- DATASET SECTION -
+---+
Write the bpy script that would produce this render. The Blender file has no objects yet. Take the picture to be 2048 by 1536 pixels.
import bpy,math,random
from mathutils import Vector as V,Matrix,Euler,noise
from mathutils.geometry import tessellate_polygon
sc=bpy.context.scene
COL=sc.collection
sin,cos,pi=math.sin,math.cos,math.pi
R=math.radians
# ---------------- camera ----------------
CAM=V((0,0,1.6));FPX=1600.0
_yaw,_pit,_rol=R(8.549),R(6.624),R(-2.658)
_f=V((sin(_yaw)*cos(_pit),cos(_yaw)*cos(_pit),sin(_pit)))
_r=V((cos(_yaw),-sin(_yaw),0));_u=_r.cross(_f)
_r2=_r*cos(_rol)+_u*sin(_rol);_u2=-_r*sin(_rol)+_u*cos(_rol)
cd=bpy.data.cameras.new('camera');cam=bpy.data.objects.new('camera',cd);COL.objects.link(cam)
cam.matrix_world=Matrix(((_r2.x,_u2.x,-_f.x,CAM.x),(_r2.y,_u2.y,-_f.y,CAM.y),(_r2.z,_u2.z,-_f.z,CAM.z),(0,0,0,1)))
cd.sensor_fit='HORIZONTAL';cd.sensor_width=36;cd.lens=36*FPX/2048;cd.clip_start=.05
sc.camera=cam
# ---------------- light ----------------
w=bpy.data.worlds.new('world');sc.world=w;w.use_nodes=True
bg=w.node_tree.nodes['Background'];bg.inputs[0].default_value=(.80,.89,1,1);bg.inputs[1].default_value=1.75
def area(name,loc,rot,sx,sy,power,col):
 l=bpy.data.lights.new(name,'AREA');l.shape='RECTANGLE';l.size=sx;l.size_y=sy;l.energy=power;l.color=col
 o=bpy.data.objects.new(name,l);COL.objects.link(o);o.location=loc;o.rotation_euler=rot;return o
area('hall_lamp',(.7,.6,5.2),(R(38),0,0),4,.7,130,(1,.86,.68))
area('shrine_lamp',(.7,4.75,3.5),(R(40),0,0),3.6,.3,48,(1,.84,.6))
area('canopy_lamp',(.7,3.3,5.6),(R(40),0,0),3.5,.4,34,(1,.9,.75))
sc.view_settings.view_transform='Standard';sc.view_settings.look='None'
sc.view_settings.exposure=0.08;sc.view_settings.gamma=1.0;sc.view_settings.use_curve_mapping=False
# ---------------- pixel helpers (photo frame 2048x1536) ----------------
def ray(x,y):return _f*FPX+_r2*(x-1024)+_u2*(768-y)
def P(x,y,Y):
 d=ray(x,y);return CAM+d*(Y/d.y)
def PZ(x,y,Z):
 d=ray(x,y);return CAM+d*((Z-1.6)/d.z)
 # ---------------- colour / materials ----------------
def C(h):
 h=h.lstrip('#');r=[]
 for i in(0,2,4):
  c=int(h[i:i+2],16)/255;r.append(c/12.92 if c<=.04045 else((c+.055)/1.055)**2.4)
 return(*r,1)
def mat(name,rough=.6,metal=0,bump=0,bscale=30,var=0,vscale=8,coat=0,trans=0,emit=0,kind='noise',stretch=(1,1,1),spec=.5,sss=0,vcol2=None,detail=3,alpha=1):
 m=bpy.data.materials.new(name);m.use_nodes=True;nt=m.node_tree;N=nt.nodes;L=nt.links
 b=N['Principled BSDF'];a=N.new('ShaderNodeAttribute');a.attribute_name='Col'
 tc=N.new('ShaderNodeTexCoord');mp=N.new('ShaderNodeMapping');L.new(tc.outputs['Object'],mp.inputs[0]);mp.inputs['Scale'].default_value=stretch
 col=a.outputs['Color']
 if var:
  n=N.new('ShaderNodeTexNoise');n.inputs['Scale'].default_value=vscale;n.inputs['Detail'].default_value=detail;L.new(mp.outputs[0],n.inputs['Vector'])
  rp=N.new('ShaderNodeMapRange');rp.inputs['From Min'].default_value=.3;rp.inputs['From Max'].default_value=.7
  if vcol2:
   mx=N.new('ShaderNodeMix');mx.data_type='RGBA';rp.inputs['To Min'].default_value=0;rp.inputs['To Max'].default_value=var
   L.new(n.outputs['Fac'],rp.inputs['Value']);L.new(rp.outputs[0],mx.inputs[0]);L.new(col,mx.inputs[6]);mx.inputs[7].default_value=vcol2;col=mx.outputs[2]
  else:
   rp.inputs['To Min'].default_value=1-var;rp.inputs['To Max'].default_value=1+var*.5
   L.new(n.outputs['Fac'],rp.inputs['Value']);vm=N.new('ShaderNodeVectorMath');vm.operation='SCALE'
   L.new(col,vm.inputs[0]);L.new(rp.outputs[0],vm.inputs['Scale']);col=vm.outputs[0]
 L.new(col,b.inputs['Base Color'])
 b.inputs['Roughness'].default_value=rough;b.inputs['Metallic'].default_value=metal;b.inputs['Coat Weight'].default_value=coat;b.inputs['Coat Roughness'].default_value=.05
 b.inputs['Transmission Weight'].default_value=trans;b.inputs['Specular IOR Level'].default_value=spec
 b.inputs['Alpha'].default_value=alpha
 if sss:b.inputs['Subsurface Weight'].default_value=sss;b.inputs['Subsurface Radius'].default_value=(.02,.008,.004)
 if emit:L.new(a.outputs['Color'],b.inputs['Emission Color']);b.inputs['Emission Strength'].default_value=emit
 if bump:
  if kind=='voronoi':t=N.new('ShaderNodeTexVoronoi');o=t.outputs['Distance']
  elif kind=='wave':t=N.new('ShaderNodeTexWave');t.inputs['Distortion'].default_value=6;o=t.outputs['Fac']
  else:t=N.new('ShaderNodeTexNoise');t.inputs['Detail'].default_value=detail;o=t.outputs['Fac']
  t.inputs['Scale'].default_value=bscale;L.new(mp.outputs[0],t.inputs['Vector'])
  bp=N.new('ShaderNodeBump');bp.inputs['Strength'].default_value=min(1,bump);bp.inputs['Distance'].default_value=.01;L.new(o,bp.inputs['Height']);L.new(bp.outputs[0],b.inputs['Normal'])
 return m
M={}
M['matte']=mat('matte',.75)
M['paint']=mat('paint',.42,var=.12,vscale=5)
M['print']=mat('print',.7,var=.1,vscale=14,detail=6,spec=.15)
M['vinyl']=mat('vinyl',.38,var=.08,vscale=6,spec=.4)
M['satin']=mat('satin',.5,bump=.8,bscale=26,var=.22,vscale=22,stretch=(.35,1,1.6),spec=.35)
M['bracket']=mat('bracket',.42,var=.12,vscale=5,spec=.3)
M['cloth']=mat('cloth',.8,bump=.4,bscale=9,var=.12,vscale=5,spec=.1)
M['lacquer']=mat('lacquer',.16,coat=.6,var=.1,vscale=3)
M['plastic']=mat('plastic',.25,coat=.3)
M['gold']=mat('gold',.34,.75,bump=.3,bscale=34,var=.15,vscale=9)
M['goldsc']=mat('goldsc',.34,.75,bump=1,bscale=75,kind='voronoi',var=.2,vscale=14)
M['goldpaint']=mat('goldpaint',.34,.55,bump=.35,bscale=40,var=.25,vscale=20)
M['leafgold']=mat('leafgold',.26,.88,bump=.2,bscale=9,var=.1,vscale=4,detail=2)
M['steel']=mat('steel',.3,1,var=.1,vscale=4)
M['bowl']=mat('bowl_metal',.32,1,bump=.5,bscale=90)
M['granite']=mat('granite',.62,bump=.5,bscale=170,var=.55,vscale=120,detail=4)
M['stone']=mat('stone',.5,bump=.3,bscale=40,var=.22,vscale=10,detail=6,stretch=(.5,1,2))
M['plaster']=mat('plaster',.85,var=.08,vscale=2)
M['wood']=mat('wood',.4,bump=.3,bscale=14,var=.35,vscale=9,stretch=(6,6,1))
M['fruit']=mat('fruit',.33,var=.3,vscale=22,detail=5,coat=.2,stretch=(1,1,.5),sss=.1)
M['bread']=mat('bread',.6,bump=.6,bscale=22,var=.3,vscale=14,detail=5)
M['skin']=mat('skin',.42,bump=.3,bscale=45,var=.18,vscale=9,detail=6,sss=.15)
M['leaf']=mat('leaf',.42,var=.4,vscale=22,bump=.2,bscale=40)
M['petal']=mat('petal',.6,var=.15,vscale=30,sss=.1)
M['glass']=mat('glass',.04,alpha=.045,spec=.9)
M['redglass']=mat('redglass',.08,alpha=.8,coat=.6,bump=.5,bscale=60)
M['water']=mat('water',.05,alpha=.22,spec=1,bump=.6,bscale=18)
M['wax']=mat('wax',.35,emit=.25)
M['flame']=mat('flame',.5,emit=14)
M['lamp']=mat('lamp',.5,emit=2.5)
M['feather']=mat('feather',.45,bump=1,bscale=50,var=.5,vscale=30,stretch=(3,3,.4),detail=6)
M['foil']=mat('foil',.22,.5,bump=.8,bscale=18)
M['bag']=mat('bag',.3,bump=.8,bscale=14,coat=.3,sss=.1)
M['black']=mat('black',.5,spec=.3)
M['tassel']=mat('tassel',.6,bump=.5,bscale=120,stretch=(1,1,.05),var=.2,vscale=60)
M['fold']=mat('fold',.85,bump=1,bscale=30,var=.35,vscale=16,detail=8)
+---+
- THE REQUEST -
The answer is the number of lines in the preceding material that hold "objects"; write that number and nothing else.

- EXERCISE RESULT -
3